— Begin Data for processing —

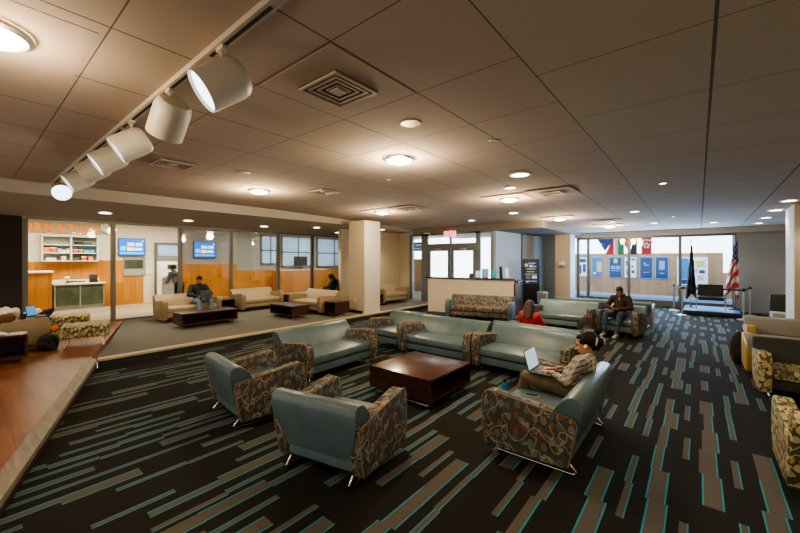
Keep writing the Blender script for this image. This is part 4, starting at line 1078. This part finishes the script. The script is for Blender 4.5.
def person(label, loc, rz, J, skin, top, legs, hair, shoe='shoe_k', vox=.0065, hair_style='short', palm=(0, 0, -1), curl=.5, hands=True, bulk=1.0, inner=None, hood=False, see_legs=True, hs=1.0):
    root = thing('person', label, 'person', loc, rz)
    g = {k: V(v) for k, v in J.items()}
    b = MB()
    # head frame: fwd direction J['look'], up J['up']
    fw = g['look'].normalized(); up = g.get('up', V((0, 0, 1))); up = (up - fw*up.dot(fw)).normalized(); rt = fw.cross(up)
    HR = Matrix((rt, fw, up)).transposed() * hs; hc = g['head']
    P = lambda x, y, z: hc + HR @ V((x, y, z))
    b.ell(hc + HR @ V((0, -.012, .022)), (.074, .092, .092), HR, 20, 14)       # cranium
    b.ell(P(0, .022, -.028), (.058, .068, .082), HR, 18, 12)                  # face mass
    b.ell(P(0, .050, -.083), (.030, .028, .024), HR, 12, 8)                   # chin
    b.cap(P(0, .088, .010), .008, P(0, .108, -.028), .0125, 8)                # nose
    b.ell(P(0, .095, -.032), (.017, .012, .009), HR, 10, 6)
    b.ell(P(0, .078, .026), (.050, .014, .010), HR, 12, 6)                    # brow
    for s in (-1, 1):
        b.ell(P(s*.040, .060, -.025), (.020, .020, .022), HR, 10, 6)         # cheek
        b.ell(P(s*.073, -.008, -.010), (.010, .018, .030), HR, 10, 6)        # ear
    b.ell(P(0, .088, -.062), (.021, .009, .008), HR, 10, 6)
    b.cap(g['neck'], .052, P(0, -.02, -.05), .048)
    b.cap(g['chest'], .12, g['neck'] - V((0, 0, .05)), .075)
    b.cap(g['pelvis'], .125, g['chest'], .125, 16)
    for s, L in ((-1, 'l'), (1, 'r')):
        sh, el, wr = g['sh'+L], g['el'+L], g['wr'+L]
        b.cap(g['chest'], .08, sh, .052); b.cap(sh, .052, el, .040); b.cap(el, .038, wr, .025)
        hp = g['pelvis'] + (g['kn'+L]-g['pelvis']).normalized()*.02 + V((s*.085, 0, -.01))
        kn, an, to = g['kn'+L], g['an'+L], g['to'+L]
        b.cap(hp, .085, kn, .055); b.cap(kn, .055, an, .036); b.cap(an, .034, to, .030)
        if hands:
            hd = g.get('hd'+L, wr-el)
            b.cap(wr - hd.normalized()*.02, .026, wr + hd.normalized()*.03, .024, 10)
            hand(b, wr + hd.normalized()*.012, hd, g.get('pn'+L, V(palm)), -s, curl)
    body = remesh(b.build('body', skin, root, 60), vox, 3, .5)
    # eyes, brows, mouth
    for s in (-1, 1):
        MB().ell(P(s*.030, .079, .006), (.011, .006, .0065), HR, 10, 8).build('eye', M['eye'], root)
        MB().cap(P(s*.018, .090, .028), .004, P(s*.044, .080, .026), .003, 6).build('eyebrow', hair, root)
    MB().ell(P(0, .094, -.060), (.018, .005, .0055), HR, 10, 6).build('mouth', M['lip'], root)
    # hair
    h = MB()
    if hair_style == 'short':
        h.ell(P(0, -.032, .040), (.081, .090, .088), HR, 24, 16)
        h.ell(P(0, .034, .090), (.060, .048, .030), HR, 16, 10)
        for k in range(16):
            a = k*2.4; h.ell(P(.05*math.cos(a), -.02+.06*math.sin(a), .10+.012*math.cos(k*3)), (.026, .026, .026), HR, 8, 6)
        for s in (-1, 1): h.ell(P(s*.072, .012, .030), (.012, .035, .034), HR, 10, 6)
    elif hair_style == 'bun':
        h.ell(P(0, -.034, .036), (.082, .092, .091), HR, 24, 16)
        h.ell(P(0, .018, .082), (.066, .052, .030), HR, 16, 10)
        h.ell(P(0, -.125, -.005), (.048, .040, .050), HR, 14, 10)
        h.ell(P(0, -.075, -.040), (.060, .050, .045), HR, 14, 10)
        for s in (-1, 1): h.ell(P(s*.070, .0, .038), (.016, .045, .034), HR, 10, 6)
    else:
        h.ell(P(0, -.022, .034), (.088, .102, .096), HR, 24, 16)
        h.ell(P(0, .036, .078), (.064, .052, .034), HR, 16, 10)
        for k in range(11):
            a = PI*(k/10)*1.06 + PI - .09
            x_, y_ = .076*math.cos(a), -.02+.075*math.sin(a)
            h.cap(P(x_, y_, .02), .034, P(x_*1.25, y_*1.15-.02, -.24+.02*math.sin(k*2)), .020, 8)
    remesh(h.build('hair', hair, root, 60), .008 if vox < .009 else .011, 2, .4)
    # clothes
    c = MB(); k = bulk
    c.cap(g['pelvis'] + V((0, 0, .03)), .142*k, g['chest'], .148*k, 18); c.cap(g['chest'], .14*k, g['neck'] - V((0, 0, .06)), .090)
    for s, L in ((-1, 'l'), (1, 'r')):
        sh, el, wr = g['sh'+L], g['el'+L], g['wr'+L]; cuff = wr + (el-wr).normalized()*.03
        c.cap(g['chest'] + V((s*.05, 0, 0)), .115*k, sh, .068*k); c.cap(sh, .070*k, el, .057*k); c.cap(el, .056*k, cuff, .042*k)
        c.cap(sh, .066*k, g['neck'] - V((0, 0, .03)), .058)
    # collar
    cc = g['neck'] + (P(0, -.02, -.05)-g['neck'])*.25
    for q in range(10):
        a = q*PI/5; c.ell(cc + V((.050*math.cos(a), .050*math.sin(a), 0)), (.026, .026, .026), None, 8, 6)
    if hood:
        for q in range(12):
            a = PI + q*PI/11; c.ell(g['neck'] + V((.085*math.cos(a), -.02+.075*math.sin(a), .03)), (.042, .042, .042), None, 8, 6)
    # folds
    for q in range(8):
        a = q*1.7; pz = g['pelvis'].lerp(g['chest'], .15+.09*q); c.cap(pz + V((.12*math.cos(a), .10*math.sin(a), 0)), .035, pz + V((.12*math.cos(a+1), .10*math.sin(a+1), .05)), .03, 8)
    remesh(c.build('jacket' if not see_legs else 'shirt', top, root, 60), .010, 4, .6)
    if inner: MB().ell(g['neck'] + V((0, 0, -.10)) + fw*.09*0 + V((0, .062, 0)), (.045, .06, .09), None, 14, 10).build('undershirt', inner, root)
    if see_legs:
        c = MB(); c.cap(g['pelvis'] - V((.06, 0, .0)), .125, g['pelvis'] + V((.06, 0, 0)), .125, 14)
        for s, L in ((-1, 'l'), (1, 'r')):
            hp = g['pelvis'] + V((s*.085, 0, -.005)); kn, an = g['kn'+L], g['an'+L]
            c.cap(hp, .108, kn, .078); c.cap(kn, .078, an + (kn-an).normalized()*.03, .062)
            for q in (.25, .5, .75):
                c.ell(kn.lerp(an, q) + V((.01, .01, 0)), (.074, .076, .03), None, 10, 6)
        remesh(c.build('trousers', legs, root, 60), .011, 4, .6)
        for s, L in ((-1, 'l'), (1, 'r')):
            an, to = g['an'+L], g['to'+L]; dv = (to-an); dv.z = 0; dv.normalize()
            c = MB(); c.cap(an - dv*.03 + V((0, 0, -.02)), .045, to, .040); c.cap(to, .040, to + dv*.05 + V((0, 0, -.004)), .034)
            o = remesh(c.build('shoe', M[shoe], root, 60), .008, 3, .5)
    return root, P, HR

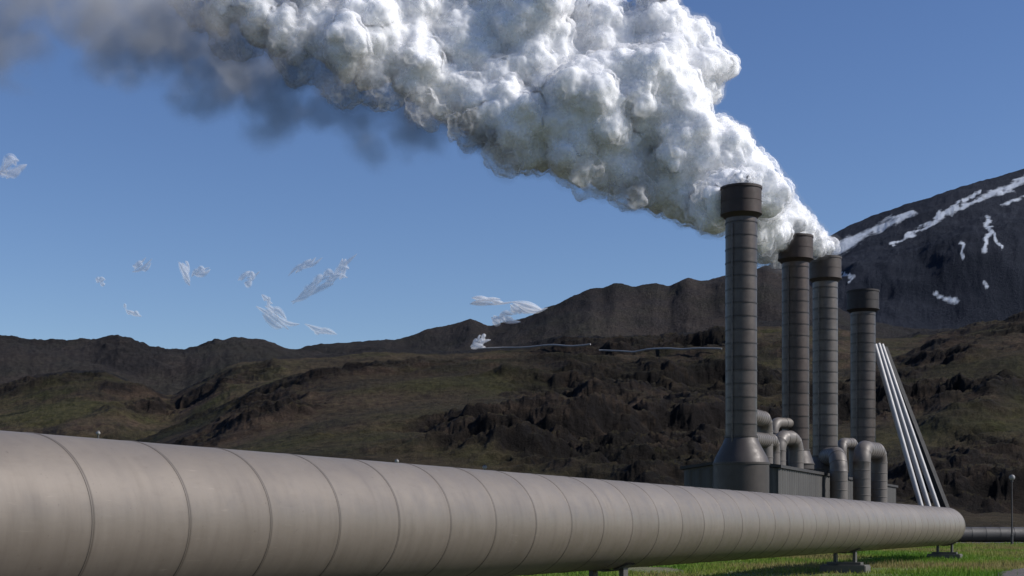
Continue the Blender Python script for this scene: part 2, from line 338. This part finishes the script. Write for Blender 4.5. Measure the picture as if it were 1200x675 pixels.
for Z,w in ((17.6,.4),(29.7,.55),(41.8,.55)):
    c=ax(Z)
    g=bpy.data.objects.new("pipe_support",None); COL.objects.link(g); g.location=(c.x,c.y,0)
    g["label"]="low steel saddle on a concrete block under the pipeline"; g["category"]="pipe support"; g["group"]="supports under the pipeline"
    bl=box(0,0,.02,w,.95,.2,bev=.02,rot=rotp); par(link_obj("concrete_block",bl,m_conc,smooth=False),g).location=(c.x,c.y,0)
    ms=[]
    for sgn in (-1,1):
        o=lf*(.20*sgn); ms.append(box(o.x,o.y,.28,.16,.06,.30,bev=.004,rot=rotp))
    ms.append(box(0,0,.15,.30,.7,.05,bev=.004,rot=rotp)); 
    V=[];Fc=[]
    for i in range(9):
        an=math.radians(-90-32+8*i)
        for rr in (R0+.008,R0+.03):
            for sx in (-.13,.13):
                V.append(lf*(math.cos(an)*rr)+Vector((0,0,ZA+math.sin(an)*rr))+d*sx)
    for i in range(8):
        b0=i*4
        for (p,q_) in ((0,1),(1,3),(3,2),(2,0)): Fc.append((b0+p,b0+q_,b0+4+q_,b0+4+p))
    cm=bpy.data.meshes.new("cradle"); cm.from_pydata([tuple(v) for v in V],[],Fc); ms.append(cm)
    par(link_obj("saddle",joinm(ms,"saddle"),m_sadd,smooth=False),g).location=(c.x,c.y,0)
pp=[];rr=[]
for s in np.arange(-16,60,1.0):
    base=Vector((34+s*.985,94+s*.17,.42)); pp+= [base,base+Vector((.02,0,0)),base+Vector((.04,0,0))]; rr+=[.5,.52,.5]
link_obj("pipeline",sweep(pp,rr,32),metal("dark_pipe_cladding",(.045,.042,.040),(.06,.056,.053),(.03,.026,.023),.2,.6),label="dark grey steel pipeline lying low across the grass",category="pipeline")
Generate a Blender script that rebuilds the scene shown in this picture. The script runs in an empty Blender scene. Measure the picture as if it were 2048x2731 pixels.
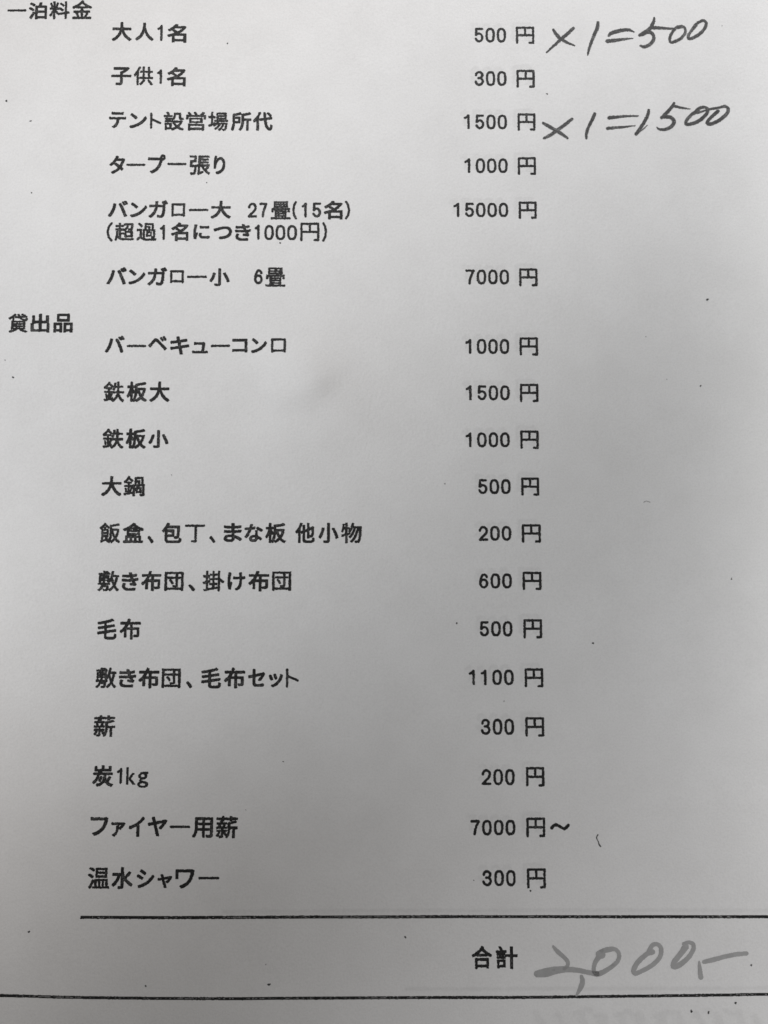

— End Data for processing —

Problem details:
From the line with "Continue the Blender" through the line with "grey steel pipeline", repeat every line exactly, both ends included, and nothing outside that range.

Complete response:
Continue the Blender Python script for this scene: part 2, from line 338. This part finishes the script. Write for Blender 4.5. Measure the picture as if it were 1200x675 pixels.
for Z,w in ((17.6,.4),(29.7,.55),(41.8,.55)):
    c=ax(Z)
    g=bpy.data.objects.new("pipe_support",None); COL.objects.link(g); g.location=(c.x,c.y,0)
    g["label"]="low steel saddle on a concrete block under the pipeline"; g["category"]="pipe support"; g["group"]="supports under the pipeline"
    bl=box(0,0,.02,w,.95,.2,bev=.02,rot=rotp); par(link_obj("concrete_block",bl,m_conc,smooth=False),g).location=(c.x,c.y,0)
    ms=[]
    for sgn in (-1,1):
        o=lf*(.20*sgn); ms.append(box(o.x,o.y,.28,.16,.06,.30,bev=.004,rot=rotp))
    ms.append(box(0,0,.15,.30,.7,.05,bev=.004,rot=rotp)); 
    V=[];Fc=[]
    for i in range(9):
        an=math.radians(-90-32+8*i)
        for rr in (R0+.008,R0+.03):
            for sx in (-.13,.13):
                V.append(lf*(math.cos(an)*rr)+Vector((0,0,ZA+math.sin(an)*rr))+d*sx)
    for i in range(8):
        b0=i*4
        for (p,q_) in ((0,1),(1,3),(3,2),(2,0)): Fc.append((b0+p,b0+q_,b0+4+q_,b0+4+p))
    cm=bpy.data.meshes.new("cradle"); cm.from_pydata([tuple(v) for v in V],[],Fc); ms.append(cm)
    par(link_obj("saddle",joinm(ms,"saddle"),m_sadd,smooth=False),g).location=(c.x,c.y,0)
pp=[];rr=[]
for s in np.arange(-16,60,1.0):
    base=Vector((34+s*.985,94+s*.17,.42)); pp+= [base,base+Vector((.02,0,0)),base+Vector((.04,0,0))]; rr+=[.5,.52,.5]
link_obj("pipeline",sweep(pp,rr,32),metal("dark_pipe_cladding",(.045,.042,.040),(.06,.056,.053),(.03,.026,.023),.2,.6),label="dark grey steel pipeline lying low across the grass",category="pipeline")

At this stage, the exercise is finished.